### [What the task requires]
Copy all of the material below exactly.
-- start Stored rows --
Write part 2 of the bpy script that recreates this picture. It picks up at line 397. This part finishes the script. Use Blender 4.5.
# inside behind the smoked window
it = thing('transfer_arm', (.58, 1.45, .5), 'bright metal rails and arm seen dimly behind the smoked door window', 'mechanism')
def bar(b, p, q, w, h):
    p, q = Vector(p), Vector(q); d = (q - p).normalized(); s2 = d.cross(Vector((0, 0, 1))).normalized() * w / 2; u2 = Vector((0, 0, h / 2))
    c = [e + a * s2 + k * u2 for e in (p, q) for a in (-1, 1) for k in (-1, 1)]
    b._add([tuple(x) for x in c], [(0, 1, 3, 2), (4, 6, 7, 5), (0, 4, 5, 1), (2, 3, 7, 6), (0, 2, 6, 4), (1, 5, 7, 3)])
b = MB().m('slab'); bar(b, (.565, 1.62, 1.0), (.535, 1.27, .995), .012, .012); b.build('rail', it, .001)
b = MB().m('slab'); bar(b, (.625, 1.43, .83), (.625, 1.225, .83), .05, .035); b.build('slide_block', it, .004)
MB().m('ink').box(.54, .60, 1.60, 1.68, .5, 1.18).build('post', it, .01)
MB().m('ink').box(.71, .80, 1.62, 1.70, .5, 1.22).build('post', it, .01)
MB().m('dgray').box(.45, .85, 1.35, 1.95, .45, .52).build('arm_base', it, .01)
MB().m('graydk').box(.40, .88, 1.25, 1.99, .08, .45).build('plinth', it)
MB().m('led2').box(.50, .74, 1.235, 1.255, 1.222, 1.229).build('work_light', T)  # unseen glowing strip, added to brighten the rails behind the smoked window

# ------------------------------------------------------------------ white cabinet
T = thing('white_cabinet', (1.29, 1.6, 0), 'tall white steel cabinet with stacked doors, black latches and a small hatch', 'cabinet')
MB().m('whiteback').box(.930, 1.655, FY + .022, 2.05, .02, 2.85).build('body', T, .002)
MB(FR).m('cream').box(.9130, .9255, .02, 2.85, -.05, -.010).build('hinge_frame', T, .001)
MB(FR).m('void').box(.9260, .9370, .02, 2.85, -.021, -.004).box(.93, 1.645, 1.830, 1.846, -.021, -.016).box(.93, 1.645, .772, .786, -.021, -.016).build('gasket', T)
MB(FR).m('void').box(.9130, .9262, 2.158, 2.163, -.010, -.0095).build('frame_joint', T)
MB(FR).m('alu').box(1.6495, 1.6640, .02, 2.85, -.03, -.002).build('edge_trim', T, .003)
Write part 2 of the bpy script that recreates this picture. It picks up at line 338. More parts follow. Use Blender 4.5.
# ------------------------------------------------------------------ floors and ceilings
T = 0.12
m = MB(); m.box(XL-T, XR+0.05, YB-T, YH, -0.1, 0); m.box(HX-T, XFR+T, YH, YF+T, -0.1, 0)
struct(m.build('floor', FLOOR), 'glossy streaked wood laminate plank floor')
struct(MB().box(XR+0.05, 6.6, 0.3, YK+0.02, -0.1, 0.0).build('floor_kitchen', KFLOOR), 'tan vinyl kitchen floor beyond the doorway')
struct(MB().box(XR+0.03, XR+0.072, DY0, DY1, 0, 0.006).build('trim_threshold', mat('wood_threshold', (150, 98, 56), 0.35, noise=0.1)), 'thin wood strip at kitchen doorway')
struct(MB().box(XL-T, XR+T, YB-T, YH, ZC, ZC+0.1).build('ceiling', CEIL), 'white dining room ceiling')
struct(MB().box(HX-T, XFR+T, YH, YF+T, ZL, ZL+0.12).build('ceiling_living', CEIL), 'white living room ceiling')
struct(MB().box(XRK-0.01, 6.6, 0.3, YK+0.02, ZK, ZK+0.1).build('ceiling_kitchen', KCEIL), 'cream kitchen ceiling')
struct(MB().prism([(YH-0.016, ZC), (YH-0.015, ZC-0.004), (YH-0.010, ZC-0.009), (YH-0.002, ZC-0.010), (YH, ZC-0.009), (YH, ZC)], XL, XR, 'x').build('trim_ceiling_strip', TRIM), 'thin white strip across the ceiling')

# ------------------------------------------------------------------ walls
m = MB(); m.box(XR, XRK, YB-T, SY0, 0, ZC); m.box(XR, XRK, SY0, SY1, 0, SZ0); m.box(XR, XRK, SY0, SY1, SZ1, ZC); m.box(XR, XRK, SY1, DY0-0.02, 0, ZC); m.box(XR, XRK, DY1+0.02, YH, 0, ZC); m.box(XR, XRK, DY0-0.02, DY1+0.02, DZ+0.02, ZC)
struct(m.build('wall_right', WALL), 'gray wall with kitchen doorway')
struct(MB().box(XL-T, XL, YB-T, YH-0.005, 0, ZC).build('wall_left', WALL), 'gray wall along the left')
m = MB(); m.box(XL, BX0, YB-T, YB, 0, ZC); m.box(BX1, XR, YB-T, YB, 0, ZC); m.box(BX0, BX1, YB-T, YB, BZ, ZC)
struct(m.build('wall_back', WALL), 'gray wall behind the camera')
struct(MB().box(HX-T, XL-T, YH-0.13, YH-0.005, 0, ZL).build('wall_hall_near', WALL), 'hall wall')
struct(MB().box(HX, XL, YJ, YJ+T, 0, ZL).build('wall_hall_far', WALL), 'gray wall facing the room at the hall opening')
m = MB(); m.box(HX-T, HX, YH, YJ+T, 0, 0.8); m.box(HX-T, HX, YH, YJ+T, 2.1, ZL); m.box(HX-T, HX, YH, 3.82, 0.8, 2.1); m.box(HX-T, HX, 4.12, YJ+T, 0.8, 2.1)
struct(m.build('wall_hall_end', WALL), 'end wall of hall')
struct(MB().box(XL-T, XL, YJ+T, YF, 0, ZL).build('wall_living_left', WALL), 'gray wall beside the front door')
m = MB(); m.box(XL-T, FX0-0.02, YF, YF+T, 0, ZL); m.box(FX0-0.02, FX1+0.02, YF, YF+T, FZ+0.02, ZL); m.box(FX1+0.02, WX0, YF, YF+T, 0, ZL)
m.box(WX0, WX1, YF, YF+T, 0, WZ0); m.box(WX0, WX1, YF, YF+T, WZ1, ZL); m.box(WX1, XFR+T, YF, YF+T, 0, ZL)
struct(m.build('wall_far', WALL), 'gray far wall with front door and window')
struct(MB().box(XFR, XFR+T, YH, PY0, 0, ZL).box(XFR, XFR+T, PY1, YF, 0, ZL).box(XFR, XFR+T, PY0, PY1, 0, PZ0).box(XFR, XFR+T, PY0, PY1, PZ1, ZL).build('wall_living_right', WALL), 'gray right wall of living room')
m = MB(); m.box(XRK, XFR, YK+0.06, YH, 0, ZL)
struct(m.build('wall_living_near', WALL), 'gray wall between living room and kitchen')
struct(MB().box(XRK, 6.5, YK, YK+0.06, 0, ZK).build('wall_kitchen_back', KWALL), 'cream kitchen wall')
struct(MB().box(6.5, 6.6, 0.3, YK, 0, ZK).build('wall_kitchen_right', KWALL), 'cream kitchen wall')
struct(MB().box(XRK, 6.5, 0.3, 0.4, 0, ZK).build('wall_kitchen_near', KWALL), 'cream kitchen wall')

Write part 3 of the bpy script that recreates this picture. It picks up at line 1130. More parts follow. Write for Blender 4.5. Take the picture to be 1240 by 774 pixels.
-- end Stored rows --
### [Finished task]
Write part 2 of the bpy script that recreates this picture. It picks up at line 397. This part finishes the script. Use Blender 4.5.
# inside behind the smoked window
it = thing('transfer_arm', (.58, 1.45, .5), 'bright metal rails and arm seen dimly behind the smoked door window', 'mechanism')
def bar(b, p, q, w, h):
    p, q = Vector(p), Vector(q); d = (q - p).normalized(); s2 = d.cross(Vector((0, 0, 1))).normalized() * w / 2; u2 = Vector((0, 0, h / 2))
    c = [e + a * s2 + k * u2 for e in (p, q) for a in (-1, 1) for k in (-1, 1)]
    b._add([tuple(x) for x in c], [(0, 1, 3, 2), (4, 6, 7, 5), (0, 4, 5, 1), (2, 3, 7, 6), (0, 2, 6, 4), (1, 5, 7, 3)])
b = MB().m('slab'); bar(b, (.565, 1.62, 1.0), (.535, 1.27, .995), .012, .012); b.build('rail', it, .001)
b = MB().m('slab'); bar(b, (.625, 1.43, .83), (.625, 1.225, .83), .05, .035); b.build('slide_block', it, .004)
MB().m('ink').box(.54, .60, 1.60, 1.68, .5, 1.18).build('post', it, .01)
MB().m('ink').box(.71, .80, 1.62, 1.70, .5, 1.22).build('post', it, .01)
MB().m('dgray').box(.45, .85, 1.35, 1.95, .45, .52).build('arm_base', it, .01)
MB().m('graydk').box(.40, .88, 1.25, 1.99, .08, .45).build('plinth', it)
MB().m('led2').box(.50, .74, 1.235, 1.255, 1.222, 1.229).build('work_light', T)  # unseen glowing strip, added to brighten the rails behind the smoked window

# ------------------------------------------------------------------ white cabinet
T = thing('white_cabinet', (1.29, 1.6, 0), 'tall white steel cabinet with stacked doors, black latches and a small hatch', 'cabinet')
MB().m('whiteback').box(.930, 1.655, FY + .022, 2.05, .02, 2.85).build('body', T, .002)
MB(FR).m('cream').box(.9130, .9255, .02, 2.85, -.05, -.010).build('hinge_frame', T, .001)
MB(FR).m('void').box(.9260, .9370, .02, 2.85, -.021, -.004).box(.93, 1.645, 1.830, 1.846, -.021, -.016).box(.93, 1.645, .772, .786, -.021, -.016).build('gasket', T)
MB(FR).m('void').box(.9130, .9262, 2.158, 2.163, -.010, -.0095).build('frame_joint', T)
MB(FR).m('alu').box(1.6495, 1.6640, .02, 2.85, -.03, -.002).build('edge_trim', T, .003)
Write part 2 of the bpy script that recreates this picture. It picks up at line 338. More parts follow. Use Blender 4.5.
# ------------------------------------------------------------------ floors and ceilings
T = 0.12
m = MB(); m.box(XL-T, XR+0.05, YB-T, YH, -0.1, 0); m.box(HX-T, XFR+T, YH, YF+T, -0.1, 0)
struct(m.build('floor', FLOOR), 'glossy streaked wood laminate plank floor')
struct(MB().box(XR+0.05, 6.6, 0.3, YK+0.02, -0.1, 0.0).build('floor_kitchen', KFLOOR), 'tan vinyl kitchen floor beyond the doorway')
struct(MB().box(XR+0.03, XR+0.072, DY0, DY1, 0, 0.006).build('trim_threshold', mat('wood_threshold', (150, 98, 56), 0.35, noise=0.1)), 'thin wood strip at kitchen doorway')
struct(MB().box(XL-T, XR+T, YB-T, YH, ZC, ZC+0.1).build('ceiling', CEIL), 'white dining room ceiling')
struct(MB().box(HX-T, XFR+T, YH, YF+T, ZL, ZL+0.12).build('ceiling_living', CEIL), 'white living room ceiling')
struct(MB().box(XRK-0.01, 6.6, 0.3, YK+0.02, ZK, ZK+0.1).build('ceiling_kitchen', KCEIL), 'cream kitchen ceiling')
struct(MB().prism([(YH-0.016, ZC), (YH-0.015, ZC-0.004), (YH-0.010, ZC-0.009), (YH-0.002, ZC-0.010), (YH, ZC-0.009), (YH, ZC)], XL, XR, 'x').build('trim_ceiling_strip', TRIM), 'thin white strip across the ceiling')

# ------------------------------------------------------------------ walls
m = MB(); m.box(XR, XRK, YB-T, SY0, 0, ZC); m.box(XR, XRK, SY0, SY1, 0, SZ0); m.box(XR, XRK, SY0, SY1, SZ1, ZC); m.box(XR, XRK, SY1, DY0-0.02, 0, ZC); m.box(XR, XRK, DY1+0.02, YH, 0, ZC); m.box(XR, XRK, DY0-0.02, DY1+0.02, DZ+0.02, ZC)
struct(m.build('wall_right', WALL), 'gray wall with kitchen doorway')
struct(MB().box(XL-T, XL, YB-T, YH-0.005, 0, ZC).build('wall_left', WALL), 'gray wall along the left')
m = MB(); m.box(XL, BX0, YB-T, YB, 0, ZC); m.box(BX1, XR, YB-T, YB, 0, ZC); m.box(BX0, BX1, YB-T, YB, BZ, ZC)
struct(m.build('wall_back', WALL), 'gray wall behind the camera')
struct(MB().box(HX-T, XL-T, YH-0.13, YH-0.005, 0, ZL).build('wall_hall_near', WALL), 'hall wall')
struct(MB().box(HX, XL, YJ, YJ+T, 0, ZL).build('wall_hall_far', WALL), 'gray wall facing the room at the hall opening')
m = MB(); m.box(HX-T, HX, YH, YJ+T, 0, 0.8); m.box(HX-T, HX, YH, YJ+T, 2.1, ZL); m.box(HX-T, HX, YH, 3.82, 0.8, 2.1); m.box(HX-T, HX, 4.12, YJ+T, 0.8, 2.1)
struct(m.build('wall_hall_end', WALL), 'end wall of hall')
struct(MB().box(XL-T, XL, YJ+T, YF, 0, ZL).build('wall_living_left', WALL), 'gray wall beside the front door')
m = MB(); m.box(XL-T, FX0-0.02, YF, YF+T, 0, ZL); m.box(FX0-0.02, FX1+0.02, YF, YF+T, FZ+0.02, ZL); m.box(FX1+0.02, WX0, YF, YF+T, 0, ZL)
m.box(WX0, WX1, YF, YF+T, 0, WZ0); m.box(WX0, WX1, YF, YF+T, WZ1, ZL); m.box(WX1, XFR+T, YF, YF+T, 0, ZL)
struct(m.build('wall_far', WALL), 'gray far wall with front door and window')
struct(MB().box(XFR, XFR+T, YH, PY0, 0, ZL).box(XFR, XFR+T, PY1, YF, 0, ZL).box(XFR, XFR+T, PY0, PY1, 0, PZ0).box(XFR, XFR+T, PY0, PY1, PZ1, ZL).build('wall_living_right', WALL), 'gray right wall of living room')
m = MB(); m.box(XRK, XFR, YK+0.06, YH, 0, ZL)
struct(m.build('wall_living_near', WALL), 'gray wall between living room and kitchen')
struct(MB().box(XRK, 6.5, YK, YK+0.06, 0, ZK).build('wall_kitchen_back', KWALL), 'cream kitchen wall')
struct(MB().box(6.5, 6.6, 0.3, YK, 0, ZK).build('wall_kitchen_right', KWALL), 'cream kitchen wall')
struct(MB().box(XRK, 6.5, 0.3, 0.4, 0, ZK).build('wall_kitchen_near', KWALL), 'cream kitchen wall')

Write part 3 of the bpy script that recreates this picture. It picks up at line 1130. More parts follow. Write for Blender 4.5. Take the picture to be 1240 by 774 pixels.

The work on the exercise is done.